Já de início, o filme do diretor Paul
Greengrass (grande responsável por revelar seu talento ao mundo) se inicia com
suas claras intenções de imparcialidade (não completamente atingidas pela
narrativa): Duas declarações são simultaneamente mostradas em cortes alternados
e urgentes que concedem a ambas o mesmo tempo de cena. Numa, o membro do parlamento
irlandês, Ivan Cooper (James Nesbitt), esclarece os objetivos totalmente
pacifistas da passeata marcada para o domingo dia 30 de janeiro de 1972, na
cidade de Derry, na Irlanda do Norte.
Noutra, um general britânico (Tim Pigott-Smith),
oficial a frente das tropas inglesas que procuram levar um intimidador senso de
vigilância à cidade afirma que o exército buscará oprimir qualquer tentativa de
insurreição local, o quê inclui passeatas –e tendo prestado tal aviso, ele
considera, portanto, que uma confusão decorrente disso será culpa dos civis que
insistiram no delito.
Eis a questão que a narrativa de Greengrass
parece empenhada em elucidar: De quem foi, afinal, a culpa?

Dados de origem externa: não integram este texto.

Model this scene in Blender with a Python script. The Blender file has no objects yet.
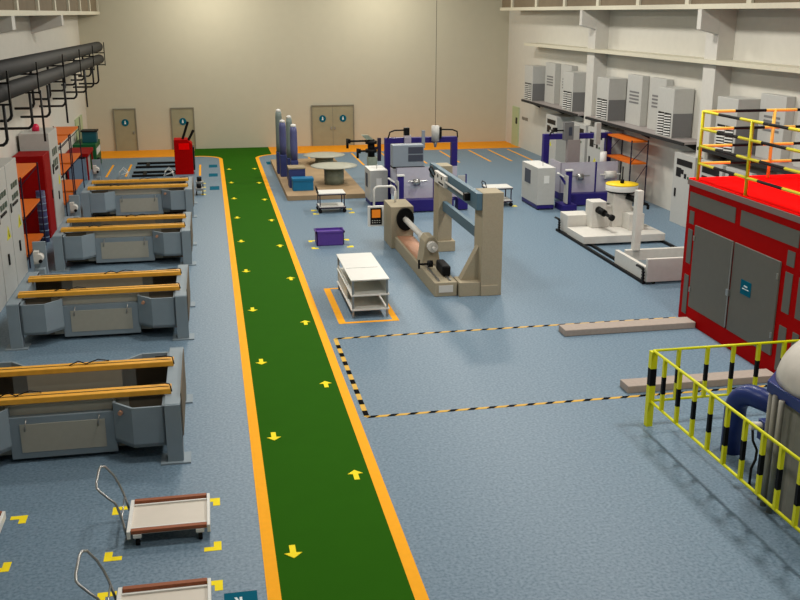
import bpy, bmesh, math, random
from mathutils import Vector, Matrix
random.seed(7)
PI = math.pi
C = bpy.context.scene.collection
SC = bpy.context.scene

# ------------------------------------------------------------ materials
def srgb(c):
    return tuple((v/12.92 if v <= .04045 else ((v+.055)/1.055)**2.4) for v in c)
def mat(name, rgb, rough=.5, metal=0., noise=0., scale=8., rgb2=None, bump=0., bscale=60., alpha=1., emit=0., spec=.3, detail=3):
    m = bpy.data.materials.new(name); m.use_nodes = True
    nt = m.node_tree; b = nt.nodes['Principled BSDF']
    col = srgb(rgb)+(1,)
    b.inputs['Roughness'].default_value = rough
    b.inputs['Metallic'].default_value = metal
    b.inputs['Specular IOR Level'].default_value = spec
    tc = nt.nodes.new('ShaderNodeTexCoord')
    n = nt.nodes.new('ShaderNodeTexNoise'); n.inputs['Scale'].default_value = scale; n.inputs['Detail'].default_value = detail
    nt.links.new(tc.outputs['Object'], n.inputs['Vector'])
    r = nt.nodes.new('ShaderNodeValToRGB')
    k = noise if noise else .03
    c2 = srgb(rgb2) if rgb2 else tuple(v*(1-k) for v in col[:3])
    r.color_ramp.elements[0].position = .35; r.color_ramp.elements[1].position = .65
    r.color_ramp.elements[0].color = c2+(1,); r.color_ramp.elements[1].color = col
    nt.links.new(n.outputs['Fac'], r.inputs['Fac']); nt.links.new(r.outputs['Color'], b.inputs['Base Color'])
    if bump:
        n2 = nt.nodes.new('ShaderNodeTexNoise'); n2.inputs['Scale'].default_value = bscale
        nt.links.new(tc.outputs['Object'], n2.inputs['Vector'])
        bp = nt.nodes.new('ShaderNodeBump'); bp.inputs['Strength'].default_value = bump; bp.inputs['Distance'].default_value = .01
        nt.links.new(n2.outputs['Fac'], bp.inputs['Height']); nt.links.new(bp.outputs['Normal'], b.inputs['Normal'])
    if alpha < 1: b.inputs['Alpha'].default_value = alpha
    if emit:
        nt.links.new(r.outputs['Color'], b.inputs['Emission Color']); b.inputs['Emission Strength'].default_value = emit
    return m
M = dict(
 floor=mat('blue_grey_vinyl', (.475,.56,.63), .45, noise=.0, scale=20, rgb2=(.36,.455,.525), bump=.03, bscale=60, spec=.3, detail=8),
 green=mat('green_paint', (.155,.36,.03), .8, noise=.04, scale=2, spec=.04),
 stripe=mat('orange_floor_paint', (1.,.69,.13), .7, noise=.04, spec=.1),
 band=mat('ochre_floor_paint', (.93,.60,.10), .7, noise=.06, scale=3, spec=.15),
 arrow=mat('yellow_floor_paint', (1.,.90,.16), .7, spec=.1),
 tapey=mat('tape_yellow', (.86,.68,.25), .6), tapek=mat('tape_black', (.02,.02,.022), .8, spec=.05),
 teal=mat('teal_print', (.03,.36,.45), .8, spec=.05), tealw=mat('print_white', (.85,.9,.9), .6),
 wall=mat('warm_plaster', (.80,.79,.75), .8, noise=.03, scale=3, bump=.15, bscale=25, spec=.2),
 wallb=mat('back_plaster', (.75,.73,.65), .8, noise=.02, scale=2, bump=.1, bscale=18, spec=.2),
 ceil=mat('ceiling_paint', (.6,.6,.58), .9), 
 steelw=mat('girder_paint', (.80,.78,.70), .6, noise=.04), web=mat('girder_web', (.47,.42,.34), .8, noise=.1, scale=2),
 column=mat('column_paint', (.78,.77,.74), .7, noise=.04, scale=4, spec=.2),
 door=mat('door_paint', (.60,.585,.48), .55, noise=.08, scale=2), frame=mat('door_frame', (.50,.49,.43), .5),
 gdoor=mat('pale_green_paint', (.68,.74,.58), .6),
 duct=mat('dark_duct', (.13,.13,.13), .7, noise=.15, scale=3), pipe=mat('black_pipe', (.055,.05,.05), .45), ductcap=mat('duct_cap', (.35,.23,.23), .6),
 tank=mat('tank_blue_grey', (.52,.575,.61), .5, noise=.06, scale=3), tankin=mat('tank_lining', (.43,.39,.33), .75, noise=.12, scale=3),
 panel=mat('tank_panel', (.66,.65,.60), .5, noise=.04), beam=mat('yellow_beam', (.93,.68,.24), .5, noise=.12, scale=6),
 cable=mat('cable_black', (.06,.05,.05), .5),
 cab=mat('cabinet_enamel', (.72,.72,.70), .4, noise=.04), cabs=mat('cabinet_side', (.60,.57,.56), .5, noise=.03),
 slot=mat('slot_black', (.03,.03,.035), .5), grille=mat('grille_grey', (.45,.45,.45), .6), triy=mat('triangle_yellow', (.80,.78,.15), .6),
 red=mat('red_enamel', (.66,.0,.0), .7, noise=.08, scale=2, spec=.06), redd=mat('dark_red_enamel', (.55,.02,.02), .6, noise=.1, spec=.1), 
 redb=mat('lit_red', (1.,.0,.0), .8, spec=.04),  # enclosure roof brighter than its darkened body: overhead light put into the two reds
 ltgrey=mat('door_grey', (.39,.385,.355), .5, noise=.04), cornice=mat('cornice_grey', (.50,.43,.41), .6),
 orange=mat('shelf_orange', (.84,.42,.09), .55, noise=.05), purp=mat('shelf_post', (.13,.10,.19), .5),
 navy=mat('navy_enamel', (.16,.12,.44), .45, noise=.06), lilac=mat('lilac_panel', (.80,.78,.83), .3, noise=.05, alpha=.62), 
 white=mat('white_enamel', (.88,.88,.86), .4), offw=mat('off_white_casting', (.82,.81,.78), .6, noise=.05, bump=.1),
 beige=mat('beige_casting', (.65,.61,.52), .8, noise=.08, scale=30, spec=.15, bump=.15, bscale=60), coppr=mat('slideway_tan', (.72,.54,.43), .55, noise=.1, scale=12),
 steel=mat('brushed_steel', (.66,.66,.65), .3, metal=.8), greyc=mat('machine_grey', (.53,.57,.61), .5), darkg=mat('dark_grey_vent', (.25,.27,.32), .5),
 blueg=mat('blue_grey_beam', (.31,.42,.48), .5, noise=.05), black=mat('black_plastic', (.03,.03,.035), .6, spec=.2),
 screen=mat('orange_screen', (.85,.48,.12), .4, emit=.25), 
 tan=mat('platform_tan', (.66,.56,.43), .7, noise=.12, scale=1.5), tand=mat('box_top_tan', (.62,.56,.44), .6),
 stone=mat('disc_stone', (.68,.68,.62), .5, noise=.06, scale=4), gst=mat('pedestal_green_grey', (.56,.60,.54), .35, noise=.2, scale=5),
 colb=mat('column_violet_blue', (.33,.35,.52), .35, noise=.15, scale=2), colg=mat('column_green_grey', (.45,.50,.48), .4), boxb=mat('cabinet_blue', (.20,.24,.44), .5), boxt=mat('crate_teal', (.06,.42,.60), .5),
 purple=mat('crate_purple', (.36,.25,.60), .5, noise=.06), yel=mat('wheel_yellow', (.95,.80,.08), .5), saf=mat('rail_yellow', (.84,.80,.10), .4), safo=mat('rail_yellow_shaded', (.95,.76,.34), .45),  # safo: rail yellow shifted to amber, shade of the back run put into the colour
 fence=mat('fence_yellow', (.88,.88,.08), .4), 
 conc=mat('concrete', (.66,.61,.57), .8, noise=.08, scale=12), concd=mat('concrete_side', (.40,.38,.36), .8, noise=.1, scale=12),
 blue=mat('vessel_blue', (.13,.20,.44), .35, noise=.06), dome=mat('dome_white', (.80,.78,.74), .45, noise=.1, scale=5), vess=mat('vessel_cladding', (.56,.55,.51), .5, noise=.1, scale=6),
 brown=mat('brown_bumper', (.60,.35,.23), .6, noise=.1, scale=20), cartw=mat('cart_cream', (.84,.81,.76), .5, noise=.02), 
 tgreen=mat('machine_green', (.03,.33,.17), .5), tteal=mat('monitor_teal', (.10,.33,.37), .4), lblue=mat('light_blue_grey', (.45,.53,.62), .5),
 rolls=mat('blue_wrap', (.27,.29,.46), .5, noise=.5, scale=6), pinkl=mat('lamp_pink', (.80,.12,.28), .3), dial=mat('dial_dark', (.27,.33,.28), .4), glyph=mat('faded_lettering', (.45,.42,.36), .7),
)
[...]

Mesmo que não houvesse uma aura de tensão
crescente e impecável neste filme magistral, poucos seriam os expectadores que
o adentrariam absolutamente ignorantes do fato de que o “Domingo Sangrento” foi
um dos episódios mais lamentáveis da história da Irlanda, culminando com sua
população alvejada por tropas militares inglesas, contabilizando a morte de
vários inocentes –o quê indiretamente viabilizou ainda mais os pretextos hostis
do grupo terrorista IRA aos olhos do mundo, e certamente aos olhos dos inúmeros jovens
adeptos que depois disso a ele se juntaram.
Na mescla de cinema ficcional e documental que
busca, “Domingo Sangrento” é magnífico. Ele paira entre uma circunstância e
outra, indo e vindo com alarmante serenidade entre cada situação: O
planejamento excessivamente cauteloso dos militares; a indignação velada da
população com seus direitos podados; o tumulto ideológico natural e gradativo
que cerca as diretrizes pacifistas ou não em torno da passeata (e que Cooper
busca estoicamente ordenar e valorizar até o amargo fim); o caos de informação,
confusão e ânimos acirrados que contamina ambas as partes do momento derradeiro
–e que, conduz à tragédia que por fim Greengrass se presta a mostrar.
Ele deixa claro uma série de coisas: Que haviam
pessoas de má fé de ambos os lados. Entre os manifestantes não apenas são
flagrados membros do IRA (embora o filme se isente de mostrá-los em ação), como
principalmente ele reitera o comportamento covarde de alguns jovens desordeiros
que, contrariando as afirmações dos ajudantes do protesto, iniciam um confronto
verbal contra os soldados, para depois atacá-los com pedras. São esses mesmos
desordeiros que fogem na direção das pessoas desarmadas e de intenções
puramente pacíficas quando os soldados recebem a ordem de retaliação
–provocando assim uma junção indissociável dos grupos, confundido os militares
que, naquele ponto da situação, estavam transtornados pela tensão.
Entre os militares britânicos, por sua vez, a
narrativa acompanha a confusão dos soldados que abriram fogo na população
baseados em conjecturas incertas, levados pelo turbilhão de adrenalina (e cujos
fatos, mais tarde, eles se desdobram em explicações pouco convincentes para
justificar) e, sobretudo, a atitude francamente detestável do general na
entrevista lá do começo, que participa dos planejamentos estratégicos do início
ao fim, mantendo-se bem informado na retaguarda durante todo o acontecimento,
para ao final, consciente do desastre homérico deflagrado, se declarar
hipocritamente como um mero observador.
Em algum ponto, Greengrass não deixa de
afirmar, em sua origem irlandesa, uma certa posição em relação ao que pensa
disso tudo –Cooper e alguns outros personagens do lado dos manifestantes estão
entre os poucos que ganham uma humanização mais aprofundada –mas, conduz este
espetacular filme político com uma implacável consciência da manutenção transparente
dos fatos diante da obrigação que esse cinema tem.
E seu objetivo, plenamente atingido, acaba
sendo a compreensão dos detalhes tão banais que nos separam e que infligem
conflitos dolorosos entre nossas ideologias.
Depois desta obra fenomenal, a letra da bela
música do U2, “Sunday Bloody Sunday”, tocada nos créditos finais, adquire uma
contundência até então despercebida.